Protes Anti-Pemerintah di Guinea, Empat Tewas

Protes Anti-Pemerintah di Guinea/ist
Protes Anti-Pemerintah di Guinea/ist

Aksi protes anti-pemerintah hari kedua telah memakan korban jiwa di ibu kota Guinea, Conakry pada Jumat(28/7). Sedikitnya empat orang meninggal dunia dan beberapa lainnya terluka akibat ditembak oleh aparat keamanan, menurut laporan dari koalisi oposisi.


Dikutip dari Reuters, protes dipicu oleh kekhawatiran masyarakat terhadap junta penguasa Guinea yang mengambil alih kekuasaan dalam kudeta pada September lalu, junta dianggap tidak cukup cepat dalam memulihkan pemerintah sipil.

"FNDC sangat terkejut dan marah dengan hilangnya nyawa manusia yang tercatat pada hari Jumat 29 Juli," kata Front Nasional untuk Pertahanan Konstitusi (FNDC) dalam sebuah pernyataan.

Empat kematian dilaporkan oleh kelompok pemantau dan anggota keluarga korban, beberapa orang terluka akibat tembakan yang lima di antaranya dalam kondisi kritis, tambahnya.

Sementara pihak berwenang belum buka suara terkait protes tersebut, namun menurut seorang aktivis hak asasi manusia yang bekerja sama dengan keluarga korban mengatakan kepada Reuters bahwa jumlah korban tewas dapat dipercaya.

Menurut informasi dari penduduk sekitar, pada Jumat malam pengunjuk rasa mulai bentrok dengan pasukan keamanan, mereka mengaku mendengar suara tembakan di beberapa lingkungan Conakry.

Pada hari sebelumnya, Ibrahima Diallo salah satu pemimpin FNDC telah mencatat satu kematian dan beberapa terluka, ia mengatakan kepada wartawan lebih dari 100 orang ditangkap kemudian dikirim ke kamp militer.

Jaksa Agung Guinea saat ini memerintahkan penyelidikan yudisial terhadap mereka yang bertanggung jawab atas aksi pada hari Kamis tersebut yang menewaskan satu orang.

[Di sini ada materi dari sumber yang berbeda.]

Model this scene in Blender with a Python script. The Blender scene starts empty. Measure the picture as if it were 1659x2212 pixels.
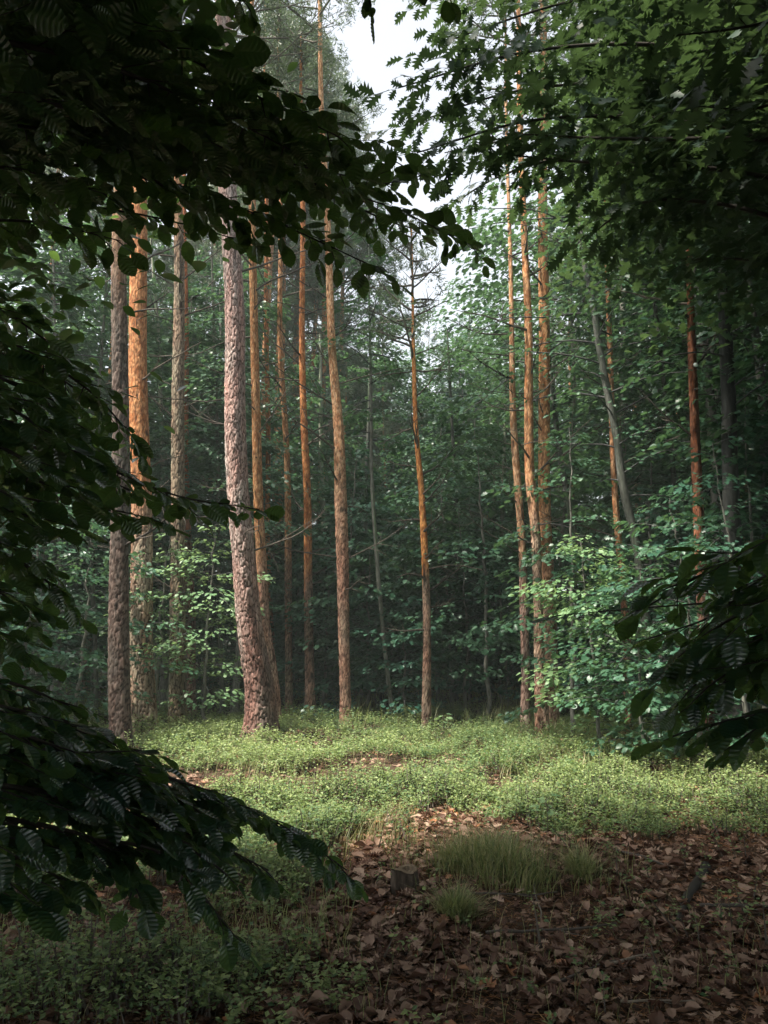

Polisi tidak mengkonfirmasi kematian itu. Namun laporan dari seorang senior polisi yang menolak disebutkan namanya mengatakan bahwa 88 orang terluka akibat aksi protes ini, termasuk 12 polisi.

Demonstrasi minggu ini dikabarkan merupakan protes besar kedua terhadap junta dalam beberapa bulan terakhir. Pemimpin kudeta dan Presiden sementara Mamady Doumbouya telah mengusulkan transisi 36 bulan ke pemilihan, yang kemudian telah ditolak oleh para pemimpin regional dan politisi oposisi.

Hal ini lantas membuat berbagai pihak mengkritik usulan tersebut, mereka menganggap bahwa Presiden sementara terlalu lama mengulur waktu dalam memulihkan pemerintahan sipil. Menyusul kritik terhadap garis waktu 36 bulan, junta melarang semua demonstrasi publik beberapa bulan lalu.

Sebelumnya, negara ini dipimpin oleh Presiden Alpha Conde, namun karena ia mencoba mempertahankan kekuasaan dengan mengubah konstitusi yang memungkinkan dirinya bisa kembali mencalonkan diri untuk lebih dari tiga kali masa jabatan, ia digulingkan oleh militer Guinea. Doumbouya mengambil alih pemerintahan setelah memimpin kudeta terhadap Presiden Alpha Conde pada 5 September lalu.